Virginia Tech also offers a vanpool and carpool program. The cost of a carpool parking permit is 30-percent less than for a single-occupancy vehicle permit, plus the cost can be split between the people in the carpool. There are reserved parking spots on campus, and carpool permit holders also receive five free daily hang tags per semester for days when they need to have a vehicle on campus but are not carpooling.

Starting this coming school year, the university will have U Car Share vehicles on campus for student and faculty use. People who sign up as members can reserve cars online, and the hourly rate covers gas and insurance. The program comes at no cost to the university, which only has to provide signage and parking spaces for the six vehicles.

“These are relatively inexpensive programs to put in place, and I would say that the cost that we have reduced in building new parking probably has covered the cost of the program itself,” Freed says.

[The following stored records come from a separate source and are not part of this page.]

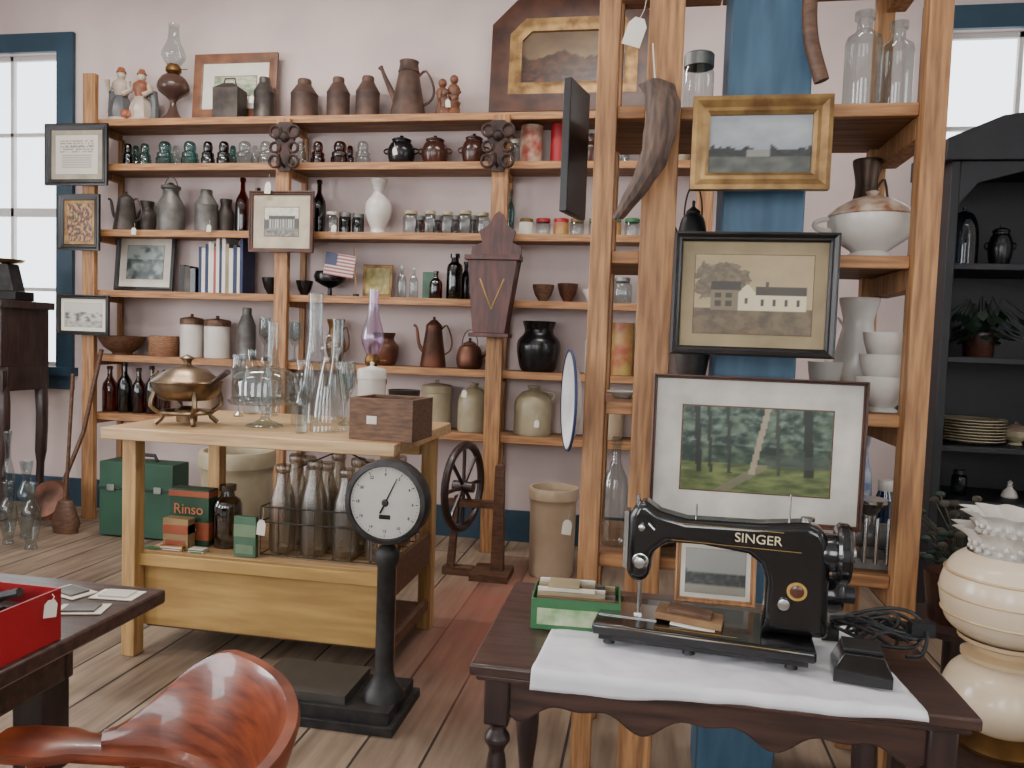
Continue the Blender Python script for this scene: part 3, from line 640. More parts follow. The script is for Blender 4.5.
# ---------------- island ----------------
ix0,ix1,iy0,iy1=-2.06,-.88,2.62,3.42
b=B(); b.box(ix0,ix1,iy0,iy1,.87,.915,island)
for xx in [ix0+.05,ix1-.075]: b.box(xx,xx+.058,iy0+.06,iy0+.12,0,.869,islandV)
b.box(ix1-.09,ix1-.03,iy1-.16,iy1-.1,0,.869,islandV); b.box(ix0+.06,ix0+.12,iy1-.16,iy1-.1,0,.869,islandV)
b.box(ix0+.09,ix1-.06,iy0+.13,iy1-.1,.385,.41,island)
b.box(ix0+.07,ix1-.06,iy0+.09,iy0+.13,.36,.41,islandP)
b.box(ix0+.10,ix1-.08,iy0+.125,iy0+.15,.11,.36,islandP)
b.box(ix1-.06,ix1-.04,iy0+.13,iy1-.12,.30,.44,midw); b.box(ix1-.06,ix1-.04,iy0+.13,iy1-.12,.09,.14,midw)
b.box(ix0+.09,ix1-.06,iy0+.16,iy1-.12,.09,.11,boxw)
b.box(ix0+.13,ix1-.1,iy1-.15,iy1-.12,.78,.869,islandP)
b.done('workshop_island_table',bev=.004)
ZT=.915
def chafing():
    x,_=at_y(187,400,2.85); b=B()
    b.lathe(cat([(0,.1),(.09,.1),(.125,.13),(.135,.17),(.14,.175),(.12,.19),(.07,.225),(.02,.24),(.018,.26),(.03,.27),(0,.285)],3),silver,26)
    for k in range(4):
        a=pi/4+k*pi/2; b.tube(cat([(.12*cos(a),.12*sin(a),.14),(.135*cos(a),.135*sin(a),.08),(.09*cos(a),.09*sin(a),.04),(.12*cos(a),.12*sin(a),.006)],3),.01,silver,6)
    b.tube([(.1*cos(a),.1*sin(a),.05) for a in [2*pi*k/20 for k in range(20)]],.008,silver,6,True)
    b.lathe([(0,.01),(.04,.01),(.045,.06),(.02,.075),(0,.075)],silver,14); b.tube([(.12,-.02,.17),(.22,-.07,.225)],[.009,.013],darkwV,8)
    b.tube([(-.13,0,.17),(-.16,0,.19),(-.13,0,.21)],.006,silver,6)
    b.done('silver_chafing_dish',(x,2.85,ZT))
chafing()
def cake_stand():
    x,_=at_y(265,400,2.92); b=B()
    b.lathe(cat([(0,0),(.07,0),(.065,.01),(.022,.03),(.016,.06),(.032,.09)],3)+[(.14,.095),(.15,.11),(.14,.114),(.0,.104)],gcl,28)
    b.lathe([(.13,.114),(.13,.18),(.122,.21),(.09,.235),(.04,.246),(.012,.25),(.022,.265),(.018,.285),(0,.288)],gcl,28)
    b.done('glass_cake_stand_with_dome',(x,2.92,ZT))
cake_stand()
P('chim','glass_lamp_chimney',301,331,294,ZT,3.18,gcl,seg=24); P('chim','glass_lamp_chimney',326,350,320,ZT,3.32,gcl,seg=24); P('chim','glass_lamp_chimney',262,284,322,ZT,3.30,gcl)
P('wide','glass_canister',292,312,360,ZT,3.02,gcl2)
P('blown','blown_glass_fly_trap',312,350,333,ZT,2.88,gcl2,seg=26)
P('bottle','glass_bottle',296,308,375,ZT,2.78,gcl); P('goblet','glass_goblet',232,246,355,ZT,3.2,gcl); P('wide','glass_canister',244,260,350,ZT,3.34,gcl)
P('canl','white_glass_jar',358,386,362,ZT,3.0,white,white); oil_lamp('parlor_oil_lamp',359,389,290,ZT,3.26,brass,gvi,.42)
P('goblet','glass_compote',336,356,362,ZT,3.1,gcl); P('bowl','tin_dish',388,420,390,ZT,3.2,tin)
xA,_=at_y(353,430,2.74);xB,_=at_y(417,430,2.74); b=B(); W=xB-xA
b.box(0,W,0,.012,0,.155,boxw); b.box(0,W,.2,.212,0,.155,boxw); b.box(0,.012,.013,.2,0,.155,boxw); b.box(W-.012,W,.013,.2,0,.155,boxw); b.box(.013,W-.013,.013,.2,0,.012,boxw)
b.prism([(.07,.06),(.11,.06),(.11,.09),(.07,.09)],-.002,0,paper); b.done('wooden_cheese_box',(xA,2.70,ZT+.001),(0,0,rad(-4)),bev=.002)
# island lower shelf
ZL=.411
def carton(name,u0,u1,v0,z,Y,dep,mat,band=None):
    x0,zt=at_y(u0,v0,Y); x1,_=at_y(u1,v0,Y); b=B(); h=zt-z; w=x1-x0
    b.box(0,w,0,dep,0,h,mat)
    if band: b.box(.0,w,-.0015,dep+.0015,h*.5,h*.8,band); b.box(w*.1,w*.9,-.002,0,h*.08,h*.3,band)
    return b.done(name,(x0,Y,z+.001),bev=.002),w,h
dgreen=M('soap_green',(36,74,50),.5); orng=M('label_orange',(168,86,54),.5)
x0,zt=at_y(169,488,2.86); x1,_=at_y(209,488,2.86); h=zt-ZL; w=x1-x0; b=B()
b.box(0,w,0,.07,0,h,dgreen); b.box(-.001,w+.001,-.0015,.0715,h*.86,h*.97,orng); b.box(-.001,w+.001,-.0015,.0715,h*.1,h*.42,orng)
ob=b.done('soap_powder_box',(x0,2.86,ZL+.001),bev=.002)
text('lettering','Rinso',.06,(w/2,-.003,h*.64),(rad(90),0,0),M('lettering_orange',(214,128,84),.5),ob); text('small_print','SOAP',.03,(w/2,-.003,h*.26),(rad(90),0,0),paper,ob)
carton('tea_box',163,188,518,ZL,2.79,.05,M('kraft_label',(166,136,94),.7),orng); carton('salve_box',160,182,545,ZL,2.765,.02,yel,paper); carton('matchbox',138,158,548,ZL,2.765,.04,greenb,yel); carton('small_carton',188,203,549,ZL,2.765,.04,paper,greenb)
P('wide','pickle_jar',214,242,485,ZL,2.90,glass('smoke_glass',(150,140,128),.1,.4)); carton('green_book',234,256,516,ZL,2.77,.02,M('sage_green_cloth',(76,112,88),.6),M('label_sage',(116,140,108),.6))
x0,_=at_y(260,560,2.8); x1,_=at_y(388,560,2.8); b=B()
for z in(.01,.14,.2): b.tube([(0,0,z),(x1-x0,0,z),(x1-x0,.36,z),(0,.36,z)],.003,iron,6,True)
for k in range(8): xx=(x1-x0)*k/7; b.tube([(xx,0,.2),(xx,0,.01),(xx,.36,.01),(xx,.36,.2)],.002,iron,5)
for k in range(1,4): b.tube([(0,.36*k/4,.2),(0,.36*k/4,.01),(x1-x0,.36*k/4,.01),(x1-x0,.36*k/4,.2)],.002,iron,5)
b.tube([(0,.18,.2),(.0,.18,.3),((x1-x0)*.5,.18,.42),(x1-x0,.18,.3),(x1-x0,.18,.2)],.004,iron,6); b.done('wire_bottle_carrier',(x0,2.8,ZL))
smoke=glass('dusty_glass',(214,208,196),.2,.55,.35,(.66,.62,.57,1))
for j in range(3):
    for k in range(4):
        ww=.104; pr=K['milkb'][0]; b=B(); hh=.35+.025*((k+j)%2); b.lathe([(r*ww/2,q*hh) for r,q in pr],smoke,20)
        b.done('milk_bottle',(x0+.062+k*((x1-x0-.124)/3),2.8+.062+j*.118,ZL+.014))
x,z=at_y(262,520,2.74); tag(x,2.74,z,.035,.06)
# platform scale
def scale_():
    x,_=at_y(386,600,2.47); b=B(); pl=M('scale_plate',(84,80,76),.5,.4)
    b.box(-.45,.06,-.12,.15,.03,.07,iron); b.prism([(-.47,0),(.08,0),(.08,.03),(-.47,.03)],-.14,.17,iron)
    b.box(-.44,-.1,-.1,.14,.07,.1,pl)
    b.lathe([(0,.07),(.075,.07),(.06,.1),(.04,.13),(.032,.16),(.032,.52),(.042,.54),(.042,.57),(.028,.59),(0,.6)],iron,20)
    T=Matrix.Translation((0,0,.745))@Matrix.Rotation(rad(90),4,'X')
    b.lathe([(0,-.04),(.134,-.04),(.144,-.02),(.144,.03),(.140,.042),(.124,.046),(.121,.034),(0,.034)],iron,36,T=T)
    b.lathe([(.122,.0355),(0,.0355)],M('dial_face',(180,178,170),.5,0,(164,160,152),6),36,T=T)
    for k in range(60):
        a=2*pi*k/60; r1=.117; r0=.106 if k%5==0 else .112
        b.tube([(r0*sin(a),-.0365,.745+r0*cos(a)),(r1*sin(a),-.0365,.745+r1*cos(a))],.0011 if k%5==0 else .0006,blackst,4)
    b.tube([(-.016,-.038,.71),(.04,-.038,.83)],[.004,.0015],blackst,5); b.lathe([(.013,.036),(.01,.042),(0,.044)],iron,12,T=T)
    b.prism([(-.02,.69),(.02,.69),(.02,.705),(-.02,.705)],-.037,-.036,blackst)
    ob=b.done('platform_scale',(x,2.47,0),bev=.004)
    for k in range(12):
        a=2*pi*k/12; text('dial_numeral_%d'%k,str(k*2),.014,(.096*sin(a),-.0365,.745+.096*cos(a)),(rad(90),0,0),blackst,ob,.0003)
scale_()
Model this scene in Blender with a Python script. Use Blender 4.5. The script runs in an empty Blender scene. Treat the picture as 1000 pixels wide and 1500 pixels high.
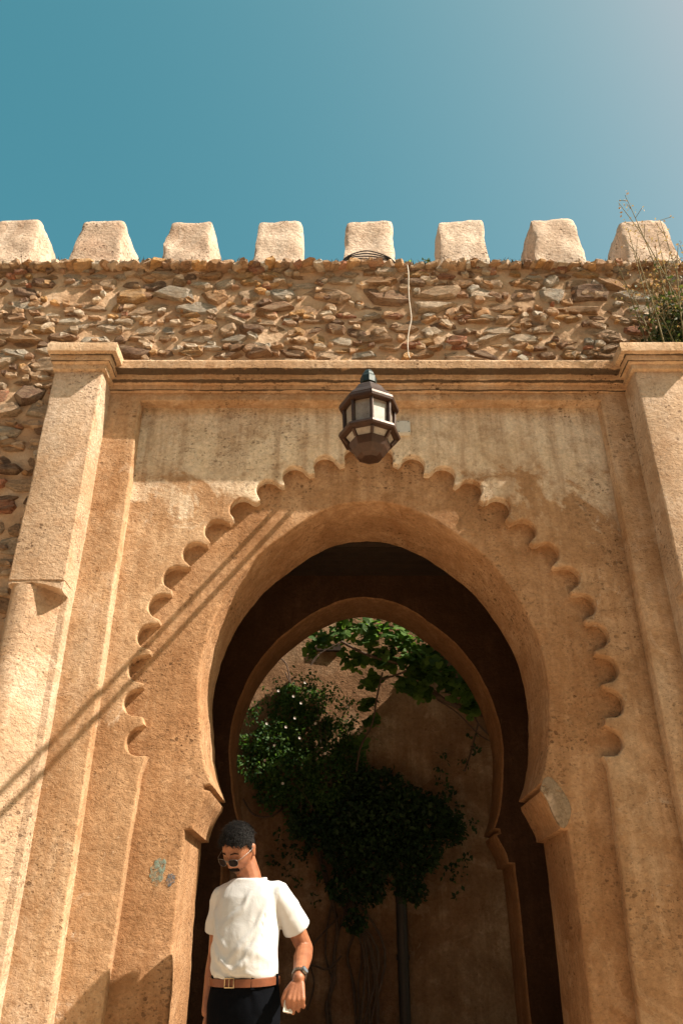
import bpy, bmesh, math, random
import numpy as np
from mathutils import Vector, Matrix, noise
R = math.radians
random.seed(7); np.random.seed(7)
S = bpy.context.scene
C = S.collection

# ------------------------------------------------------------------ camera, sky, sun, exposure
CAMZ, PITCH = 1.14, 29.05
cam = bpy.data.objects.new('camera', bpy.data.cameras.new('camera'))
C.objects.link(cam)
cam.location = (0, 0, CAMZ)
cam.rotation_euler = (R(90 + PITCH), 0, 0)
cam.data.sensor_fit = 'VERTICAL'; cam.data.sensor_height = 36; cam.data.lens = 28.0
cam.data.clip_start = 0.05; cam.data.clip_end = 2000
S.camera = cam

SUN = Vector((3.1, -1.08, 3.4)).normalized()          # towards the sun
EL = math.asin(SUN.z)
AZ = math.atan2(SUN.x, SUN.y)                      # clockwise from +Y
world = bpy.data.worlds.new('World'); S.world = world; world.use_nodes = True
wn = world.node_tree.nodes; wl = world.node_tree.links
bg = wn['Background']
sky = wn.new('ShaderNodeTexSky'); sky.sky_type = 'NISHITA'; sky.sun_disc = False
sky.sun_elevation = EL; sky.sun_rotation = AZ
sky.air_density = 1.0; sky.dust_density = 4.0; sky.ozone_density = 1.0
sep = wn.new('ShaderNodeSeparateColor'); cmb = wn.new('ShaderNodeCombineColor'); wl.new(sky.outputs[0], sep.inputs[0])
def wmath(op, a, b):
    m = wn.new('ShaderNodeMath'); m.operation = op
    for i, v in enumerate((a, b)):
        if isinstance(v, (int, float)): m.inputs[i].default_value = v
        else: wl.new(v, m.inputs[i])
    return m.outputs[0]
gg = wmath('MULTIPLY', wmath('POWER', sep.outputs[1], .85), 1.10)
bb_ = wmath('MULTIPLY', wmath('POWER', sep.outputs[2], .85), .90)
rr = wmath('MINIMUM', wmath('MULTIPLY', wmath('POWER', sep.outputs[0], 1.8), .47), wmath('MULTIPLY', gg, .86))
wl.new(rr, cmb.inputs[0]); wl.new(gg, cmb.inputs[1]); wl.new(bb_, cmb.inputs[2]); wl.new(cmb.outputs[0], bg.inputs['Color'])
bg.inputs['Strength'].default_value = 0.09
sun = bpy.data.objects.new('sun', bpy.data.lights.new('sun', 'SUN')); C.objects.link(sun)
sun.data.energy = 5.0; sun.data.angle = R(0.53); sun.data.color = (1, 0.88, 0.74)
sun.rotation_euler = SUN.to_track_quat('Z', 'Y').to_euler()
sun.location = (8, -2, 9)
S.view_settings.view_transform = 'Standard'; S.view_settings.look = 'None'
S.view_settings.exposure = 1.2; S.view_settings.gamma = 1.0
S.view_settings.use_curve_mapping = False
try:
    S.cycles.max_bounces = 8; S.cycles.diffuse_bounces = 5
except Exception: pass

# ------------------------------------------------------------------ helpers
def W(px, py, Y):
    """photo pixel -> world (x, z) at distance Y (used for taking measurements)"""
    f = 1167.0; p = R(PITCH)
    u = (px - 500) / f; v = (750 - py) / f
    yy = math.cos(p) - v * math.sin(p); zz = math.sin(p) + v * math.cos(p)
    return u / yy * Y, zz / yy * Y + CAMZ

def props(o, label=None, cat=None, group=None, kind=None):
    if label: o['label'] = label
    if cat: o['category'] = cat
    if group: o['group'] = group
    if kind: o['kind'] = kind
    return o

def thing(name, label, cat, loc=(0, 0, 0), group=None):
    o = bpy.data.objects.new(name, None); C.objects.link(o); o.location = loc
    o.empty_display_size = 0.1
    return props(o, label, cat, group)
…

She says that people in the Virginia Tech community have been turning to alternative transportation options for a variety of reasons, including high gas prices, tough financial times making it more difficult to own and operate a car, and environmental reasons. “The environmental movement has been very strong on our campus, so we have a lot of folks who are opting for what they see as greener transportation options to cut down on their personal carbon footprints,” Freed explains.